5.....Implicit in our God-given human dignity is treating oneself and others with RESPECT. The vertical aspect of this respect is that in honoring the creature, we are honoring the Creator. Self-abuse and societal abuse are crimes against God.
The horizontal aspect is human rights. Soon after World War II, some American Christians generated a list of these. In 1948, after lengthy discussions at the world level, it was published as the U.N. Universal Declaration of Human Rights. This was followed, in 1987, by the U.N. Covenant Against Torture, later by the Geneva Conventions.
6.....Despite these global efforts to restrain torture, it is now practiced by two-thirds of nations as well as by terrorists and criminals. Torture is a natural ally and instrument of the human tendency to evil; and the alliance is so demonically successful that I am revulsed almost to the point of renouncing all inflicting of pain to restrain evil. Fear is an additional ally of the human tendency to evil.
We are now facing the incumbus of an ominous triangle--the fear of terrorism, the temptation to torture, and the human tendency to evil. Under this cloud, the burdens of legislation and regulation are heavy to bear; and we are all “standin’ in the need of prayer.”
7.....How about a guideline for restraining the temptation to inflict pain beyond social necessity? I suggest this: No unnecessary violation of any human being’s inherent, God-given DIGNITY of body and mind with the exception of “a life for a life.” No infliction of “severe" pain.

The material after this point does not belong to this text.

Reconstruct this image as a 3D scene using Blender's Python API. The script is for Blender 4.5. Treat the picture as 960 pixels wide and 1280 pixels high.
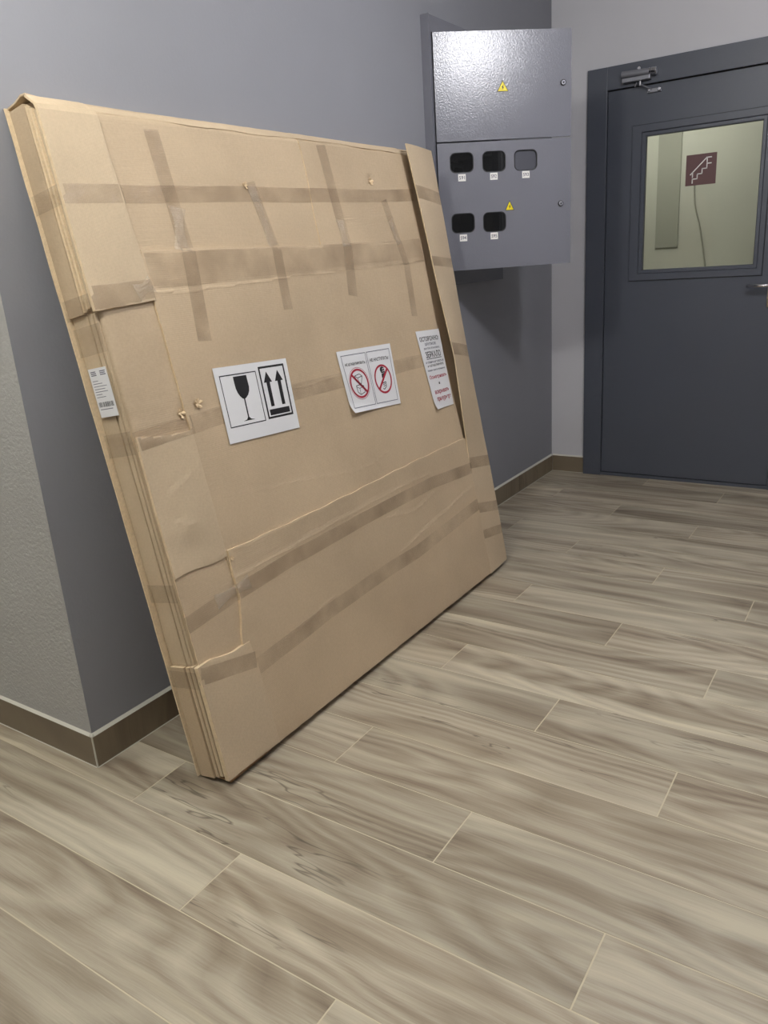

8.....In light of this guideline, Abu Ghraib was a blasphemous obscenity committed by American animals in the early stages of becoming human. America’s societal womb is sick, failing its formative task of producing truly human beings who live by faith rather than fear, love rather than hate, hope rather than self-centered cynicism, thick rather than thin values, and muscular character rather than flabby morals. As we face the agonies, dilemmas, and prospects of our time, the good news is that awareness of the sickness is spreading.